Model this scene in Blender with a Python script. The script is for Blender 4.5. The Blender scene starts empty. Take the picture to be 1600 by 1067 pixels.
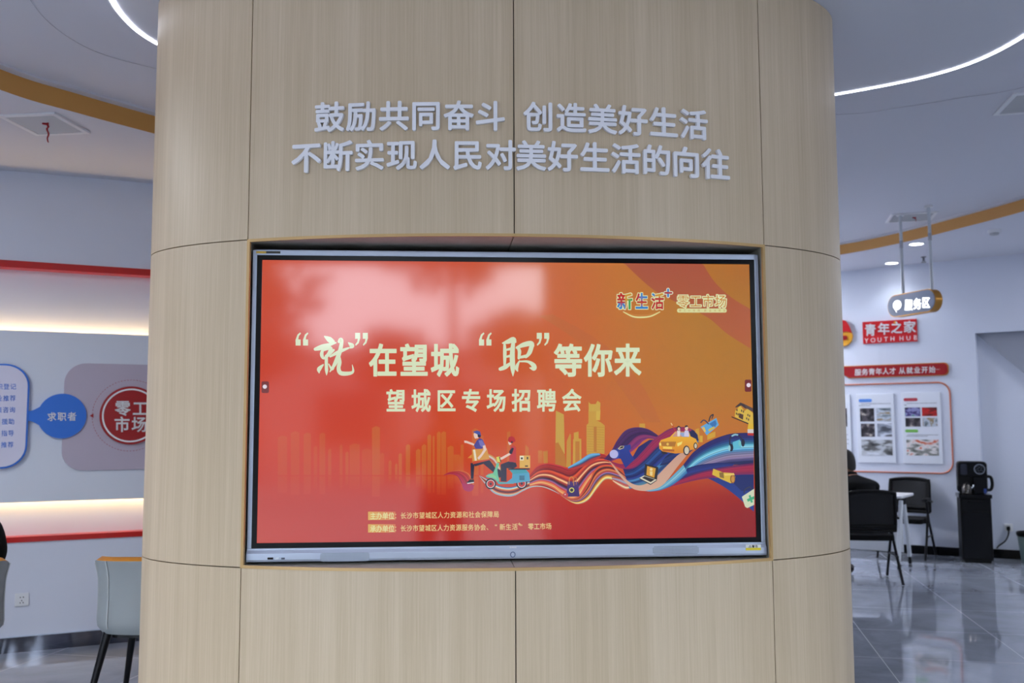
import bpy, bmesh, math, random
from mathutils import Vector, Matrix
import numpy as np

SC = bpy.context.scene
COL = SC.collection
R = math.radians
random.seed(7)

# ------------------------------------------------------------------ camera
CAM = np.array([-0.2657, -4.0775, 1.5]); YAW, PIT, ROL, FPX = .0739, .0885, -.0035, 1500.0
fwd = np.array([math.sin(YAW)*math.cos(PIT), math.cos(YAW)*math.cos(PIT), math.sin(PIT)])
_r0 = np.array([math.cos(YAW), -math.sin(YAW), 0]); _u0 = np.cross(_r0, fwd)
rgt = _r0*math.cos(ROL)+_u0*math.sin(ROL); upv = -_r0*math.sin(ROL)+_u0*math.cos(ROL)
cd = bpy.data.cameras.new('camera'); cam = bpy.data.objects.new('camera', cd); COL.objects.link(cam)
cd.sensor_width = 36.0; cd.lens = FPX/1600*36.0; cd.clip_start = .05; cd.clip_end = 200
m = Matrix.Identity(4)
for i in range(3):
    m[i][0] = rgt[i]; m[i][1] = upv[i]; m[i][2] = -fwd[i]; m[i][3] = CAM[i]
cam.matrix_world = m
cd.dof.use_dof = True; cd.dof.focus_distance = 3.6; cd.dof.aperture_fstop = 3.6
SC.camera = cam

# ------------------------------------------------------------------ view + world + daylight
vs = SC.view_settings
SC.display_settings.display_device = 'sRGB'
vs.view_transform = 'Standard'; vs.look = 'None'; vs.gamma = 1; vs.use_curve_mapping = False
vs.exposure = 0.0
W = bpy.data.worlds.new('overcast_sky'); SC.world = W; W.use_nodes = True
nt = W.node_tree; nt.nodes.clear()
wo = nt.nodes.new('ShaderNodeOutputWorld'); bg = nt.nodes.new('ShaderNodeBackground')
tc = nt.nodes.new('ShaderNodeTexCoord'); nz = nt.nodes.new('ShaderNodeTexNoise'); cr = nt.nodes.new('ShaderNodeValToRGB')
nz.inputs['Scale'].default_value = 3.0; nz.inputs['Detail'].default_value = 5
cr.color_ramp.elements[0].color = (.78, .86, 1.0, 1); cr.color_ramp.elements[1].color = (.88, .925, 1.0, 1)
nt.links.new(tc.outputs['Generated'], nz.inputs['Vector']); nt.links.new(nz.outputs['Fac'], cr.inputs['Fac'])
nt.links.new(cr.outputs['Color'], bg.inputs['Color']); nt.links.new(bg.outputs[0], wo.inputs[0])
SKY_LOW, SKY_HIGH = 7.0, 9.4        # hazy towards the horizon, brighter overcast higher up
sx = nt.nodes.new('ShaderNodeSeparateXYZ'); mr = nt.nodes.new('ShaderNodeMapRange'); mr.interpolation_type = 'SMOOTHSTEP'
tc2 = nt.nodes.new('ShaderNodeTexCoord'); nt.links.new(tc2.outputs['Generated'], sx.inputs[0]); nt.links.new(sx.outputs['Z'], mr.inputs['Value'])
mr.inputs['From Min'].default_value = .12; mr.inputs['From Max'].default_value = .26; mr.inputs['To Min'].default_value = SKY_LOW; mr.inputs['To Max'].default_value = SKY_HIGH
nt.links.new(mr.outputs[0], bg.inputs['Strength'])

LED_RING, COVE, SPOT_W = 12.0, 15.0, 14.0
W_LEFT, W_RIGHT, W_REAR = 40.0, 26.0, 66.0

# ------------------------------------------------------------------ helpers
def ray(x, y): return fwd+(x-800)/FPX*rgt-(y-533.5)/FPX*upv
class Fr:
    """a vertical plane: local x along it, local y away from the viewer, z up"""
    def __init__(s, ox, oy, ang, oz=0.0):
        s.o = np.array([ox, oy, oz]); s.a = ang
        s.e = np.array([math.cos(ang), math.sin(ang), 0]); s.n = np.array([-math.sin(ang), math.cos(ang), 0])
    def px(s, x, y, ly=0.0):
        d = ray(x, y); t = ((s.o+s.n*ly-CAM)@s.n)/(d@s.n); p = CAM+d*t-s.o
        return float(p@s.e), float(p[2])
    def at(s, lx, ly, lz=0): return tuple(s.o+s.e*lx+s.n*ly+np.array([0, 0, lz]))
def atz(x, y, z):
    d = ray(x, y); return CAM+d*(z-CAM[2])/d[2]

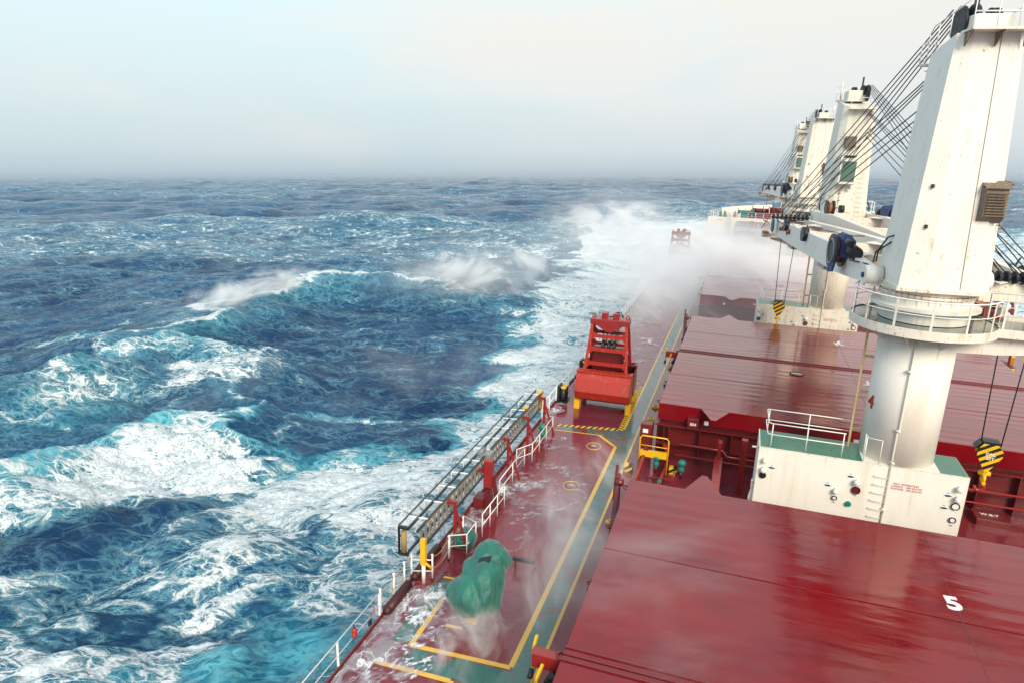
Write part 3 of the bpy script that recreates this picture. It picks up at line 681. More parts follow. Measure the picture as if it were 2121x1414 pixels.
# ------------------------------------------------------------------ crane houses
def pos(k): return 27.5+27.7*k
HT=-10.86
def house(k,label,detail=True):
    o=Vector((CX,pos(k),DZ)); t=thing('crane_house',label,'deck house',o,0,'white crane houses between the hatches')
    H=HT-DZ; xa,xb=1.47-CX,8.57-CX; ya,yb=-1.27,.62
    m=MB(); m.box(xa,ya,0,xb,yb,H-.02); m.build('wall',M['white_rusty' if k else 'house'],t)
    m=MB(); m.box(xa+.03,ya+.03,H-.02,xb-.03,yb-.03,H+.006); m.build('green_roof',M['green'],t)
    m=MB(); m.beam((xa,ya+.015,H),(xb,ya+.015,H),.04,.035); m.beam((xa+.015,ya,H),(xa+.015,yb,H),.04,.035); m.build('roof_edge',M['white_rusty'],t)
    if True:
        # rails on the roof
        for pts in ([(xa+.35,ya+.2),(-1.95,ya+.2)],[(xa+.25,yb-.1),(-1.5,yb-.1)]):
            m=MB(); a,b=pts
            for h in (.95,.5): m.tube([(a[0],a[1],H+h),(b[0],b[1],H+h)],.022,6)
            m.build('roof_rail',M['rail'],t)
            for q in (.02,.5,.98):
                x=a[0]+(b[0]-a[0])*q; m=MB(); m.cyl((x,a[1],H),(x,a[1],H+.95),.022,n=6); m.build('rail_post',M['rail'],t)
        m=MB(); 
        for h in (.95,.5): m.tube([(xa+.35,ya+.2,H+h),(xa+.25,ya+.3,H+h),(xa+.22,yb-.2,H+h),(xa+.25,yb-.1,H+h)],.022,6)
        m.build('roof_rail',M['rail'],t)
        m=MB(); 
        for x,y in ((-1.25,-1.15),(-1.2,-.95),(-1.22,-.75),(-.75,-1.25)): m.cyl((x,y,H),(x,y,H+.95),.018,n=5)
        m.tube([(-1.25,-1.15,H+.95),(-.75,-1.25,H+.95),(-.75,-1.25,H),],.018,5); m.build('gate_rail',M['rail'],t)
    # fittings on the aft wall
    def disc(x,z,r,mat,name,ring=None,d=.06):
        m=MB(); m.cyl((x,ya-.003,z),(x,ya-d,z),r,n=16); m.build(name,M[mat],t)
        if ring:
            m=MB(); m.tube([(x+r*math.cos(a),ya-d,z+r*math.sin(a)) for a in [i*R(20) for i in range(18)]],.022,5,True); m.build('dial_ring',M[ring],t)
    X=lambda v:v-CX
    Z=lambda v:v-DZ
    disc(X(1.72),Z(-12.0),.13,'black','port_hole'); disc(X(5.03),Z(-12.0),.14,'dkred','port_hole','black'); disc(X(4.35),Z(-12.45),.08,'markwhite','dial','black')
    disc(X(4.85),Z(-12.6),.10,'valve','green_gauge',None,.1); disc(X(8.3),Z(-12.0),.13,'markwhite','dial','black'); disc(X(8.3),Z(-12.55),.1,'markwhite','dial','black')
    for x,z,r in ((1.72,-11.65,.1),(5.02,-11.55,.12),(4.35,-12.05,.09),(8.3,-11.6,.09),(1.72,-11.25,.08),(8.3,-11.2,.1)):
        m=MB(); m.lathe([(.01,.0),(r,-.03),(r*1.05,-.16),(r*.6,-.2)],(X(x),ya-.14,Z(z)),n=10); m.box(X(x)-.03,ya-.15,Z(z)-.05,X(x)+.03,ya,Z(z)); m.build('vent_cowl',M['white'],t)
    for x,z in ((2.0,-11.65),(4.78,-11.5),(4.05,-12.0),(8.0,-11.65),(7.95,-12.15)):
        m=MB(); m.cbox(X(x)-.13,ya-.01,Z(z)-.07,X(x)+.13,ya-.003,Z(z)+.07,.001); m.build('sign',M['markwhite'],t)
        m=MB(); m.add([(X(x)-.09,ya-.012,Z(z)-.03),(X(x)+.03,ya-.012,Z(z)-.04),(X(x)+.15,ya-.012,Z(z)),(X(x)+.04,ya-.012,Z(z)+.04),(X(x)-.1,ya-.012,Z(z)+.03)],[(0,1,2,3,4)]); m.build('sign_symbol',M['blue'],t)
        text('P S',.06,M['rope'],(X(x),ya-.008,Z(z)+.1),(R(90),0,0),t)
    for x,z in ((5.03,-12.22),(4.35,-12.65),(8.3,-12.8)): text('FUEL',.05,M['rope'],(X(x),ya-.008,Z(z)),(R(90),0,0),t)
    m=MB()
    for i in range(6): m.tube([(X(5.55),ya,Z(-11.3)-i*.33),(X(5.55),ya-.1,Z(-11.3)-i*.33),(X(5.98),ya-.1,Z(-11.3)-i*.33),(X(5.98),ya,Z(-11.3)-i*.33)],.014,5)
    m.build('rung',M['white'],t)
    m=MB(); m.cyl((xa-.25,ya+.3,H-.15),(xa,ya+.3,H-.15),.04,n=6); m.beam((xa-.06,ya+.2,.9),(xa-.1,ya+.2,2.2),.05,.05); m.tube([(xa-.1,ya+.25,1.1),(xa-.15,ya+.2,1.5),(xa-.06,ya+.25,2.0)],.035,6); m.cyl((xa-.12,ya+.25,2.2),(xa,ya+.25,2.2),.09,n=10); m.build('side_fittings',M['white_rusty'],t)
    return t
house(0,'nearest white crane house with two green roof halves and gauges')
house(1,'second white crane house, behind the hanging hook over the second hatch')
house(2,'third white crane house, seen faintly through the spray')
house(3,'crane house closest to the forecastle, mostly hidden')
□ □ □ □
__Exercise__. Repeat exactly the lines from the start of the entries down to the line with "random.seed(7)", keeping both ends but none of the pictures.

__Solution to this exercise__.
Model this scene in Blender with a Python script. The script is for Blender 4.5. The Blender scene starts empty. Take the picture to be 1600 by 1067 pixels.
import bpy, bmesh, math, random
from mathutils import Vector, Matrix
import numpy as np

SC = bpy.context.scene
COL = SC.collection
R = math.radians
random.seed(7)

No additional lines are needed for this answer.